Wednesday, March 07, 2007

Subsidies, revisited

Yes, they're still in the farm bill:

India, E.U. urge U.S. to cut farm subsidies for Doha Round success
By John Gregerson on 3/7/2007 for Meatingplace.com
India and the European Union want the United States to cut its farm subsidies to ensure success for the Doha Round of World Trade Organization talks, according to Indian news wires.

"I am a bit disappointed to see the new U.S. farm bill. There is no change in treatment of two important sectors, sugar and dairying," European Commissioner for Agriculture Mariann Fischer Boel told reporters. "These sectors need to be reformed."

Boel warned that the subsidies are stumbling blocks to the successful conclusion of the Doha round — meaning negotiations to hammer out a multilateral free-trade agreement among World Trade Organization member countries.

Boel, who is on an official visit to India, said, "The current draft of the new U.S. farm bill pushes in the right direction, but not far enough."

She added that the European Union is committed to the multilateral trade talks, but cuts in trade-distorting subsidies have to be reciprocal, indicating the European Union has proposed a cut of 70 percent in its ceiling on trade-distorting subsidies.

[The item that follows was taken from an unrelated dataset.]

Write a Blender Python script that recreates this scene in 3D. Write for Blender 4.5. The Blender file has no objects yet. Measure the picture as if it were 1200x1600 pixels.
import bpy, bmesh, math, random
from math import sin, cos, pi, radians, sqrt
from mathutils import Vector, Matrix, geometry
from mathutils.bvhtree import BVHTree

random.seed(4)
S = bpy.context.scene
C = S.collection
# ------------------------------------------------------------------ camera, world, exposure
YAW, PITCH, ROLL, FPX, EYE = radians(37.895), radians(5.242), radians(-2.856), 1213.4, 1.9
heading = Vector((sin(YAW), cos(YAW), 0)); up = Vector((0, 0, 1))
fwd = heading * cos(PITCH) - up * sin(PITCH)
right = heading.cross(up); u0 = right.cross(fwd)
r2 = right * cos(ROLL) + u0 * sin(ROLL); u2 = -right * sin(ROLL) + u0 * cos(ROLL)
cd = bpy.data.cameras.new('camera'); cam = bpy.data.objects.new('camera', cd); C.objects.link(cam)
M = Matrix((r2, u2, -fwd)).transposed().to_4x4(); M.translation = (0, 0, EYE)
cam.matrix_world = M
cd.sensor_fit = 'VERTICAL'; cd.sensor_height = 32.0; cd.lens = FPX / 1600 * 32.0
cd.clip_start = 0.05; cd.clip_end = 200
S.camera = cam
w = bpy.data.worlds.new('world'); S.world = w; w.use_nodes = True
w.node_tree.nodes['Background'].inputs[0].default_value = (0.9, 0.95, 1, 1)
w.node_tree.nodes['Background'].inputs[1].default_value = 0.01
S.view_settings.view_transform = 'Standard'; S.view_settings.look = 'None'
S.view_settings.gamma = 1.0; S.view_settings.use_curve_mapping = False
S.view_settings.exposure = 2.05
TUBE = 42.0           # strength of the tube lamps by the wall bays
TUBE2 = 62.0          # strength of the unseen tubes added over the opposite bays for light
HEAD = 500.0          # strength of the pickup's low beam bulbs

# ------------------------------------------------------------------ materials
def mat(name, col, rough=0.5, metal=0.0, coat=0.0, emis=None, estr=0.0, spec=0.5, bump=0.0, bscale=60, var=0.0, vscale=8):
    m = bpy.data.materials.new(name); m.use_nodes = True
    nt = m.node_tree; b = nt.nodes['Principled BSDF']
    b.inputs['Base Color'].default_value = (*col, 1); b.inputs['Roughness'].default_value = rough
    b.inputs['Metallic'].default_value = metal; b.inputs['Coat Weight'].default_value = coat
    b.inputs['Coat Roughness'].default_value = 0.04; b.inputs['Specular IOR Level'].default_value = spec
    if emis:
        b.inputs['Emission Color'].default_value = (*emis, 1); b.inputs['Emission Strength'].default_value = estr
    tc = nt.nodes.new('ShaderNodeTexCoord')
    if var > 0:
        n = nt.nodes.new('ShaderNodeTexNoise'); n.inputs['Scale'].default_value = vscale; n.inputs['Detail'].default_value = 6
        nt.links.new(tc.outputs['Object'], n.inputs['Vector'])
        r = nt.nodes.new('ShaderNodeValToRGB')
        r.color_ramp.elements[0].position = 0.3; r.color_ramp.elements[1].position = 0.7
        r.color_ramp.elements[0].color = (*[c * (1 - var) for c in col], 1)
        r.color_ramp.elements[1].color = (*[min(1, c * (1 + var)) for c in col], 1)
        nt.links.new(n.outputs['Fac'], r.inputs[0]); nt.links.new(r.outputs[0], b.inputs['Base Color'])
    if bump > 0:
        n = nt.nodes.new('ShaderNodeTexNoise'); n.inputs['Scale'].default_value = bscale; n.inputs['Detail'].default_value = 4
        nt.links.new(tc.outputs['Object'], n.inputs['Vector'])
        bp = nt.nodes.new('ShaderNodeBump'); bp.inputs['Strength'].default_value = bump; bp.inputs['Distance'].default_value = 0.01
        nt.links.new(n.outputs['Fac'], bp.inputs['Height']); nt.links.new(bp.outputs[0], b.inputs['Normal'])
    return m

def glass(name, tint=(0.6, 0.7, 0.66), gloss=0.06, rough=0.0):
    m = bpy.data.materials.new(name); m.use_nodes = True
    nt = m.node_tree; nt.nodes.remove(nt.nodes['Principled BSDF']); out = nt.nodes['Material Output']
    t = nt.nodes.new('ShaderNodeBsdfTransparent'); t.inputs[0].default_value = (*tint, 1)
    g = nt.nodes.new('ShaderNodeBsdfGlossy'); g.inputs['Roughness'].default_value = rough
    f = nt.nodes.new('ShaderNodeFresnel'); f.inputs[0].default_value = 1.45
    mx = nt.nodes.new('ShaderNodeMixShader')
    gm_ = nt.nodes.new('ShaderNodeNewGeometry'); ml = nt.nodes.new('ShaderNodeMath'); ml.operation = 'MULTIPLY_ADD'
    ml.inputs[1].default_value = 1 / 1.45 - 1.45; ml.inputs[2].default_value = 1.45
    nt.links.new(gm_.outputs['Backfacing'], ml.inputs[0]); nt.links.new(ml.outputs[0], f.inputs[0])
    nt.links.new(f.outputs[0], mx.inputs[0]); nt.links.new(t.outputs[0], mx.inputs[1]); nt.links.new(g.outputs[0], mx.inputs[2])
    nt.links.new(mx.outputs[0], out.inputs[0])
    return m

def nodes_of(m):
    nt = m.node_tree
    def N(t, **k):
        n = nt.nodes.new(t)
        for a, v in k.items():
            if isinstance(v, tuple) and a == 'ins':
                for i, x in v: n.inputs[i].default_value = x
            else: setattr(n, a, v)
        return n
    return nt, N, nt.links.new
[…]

She said it also has offered to phase out export refunds by 2013 and roughly halve the agricultural import tariff to 12 percent from 23 percent.

"The next 60 days are extremely critical for WTO negotiations," said G.K. Pillai, India's commerce secretary. "The situation requires extremely delicate handling."

Talk about cutting subsidies continues, but I'm being cynical today: I don't think it's going to happen anytime soon. Doha has collapsed. (We're not the only ones to blame, but we should . . . consider our role.)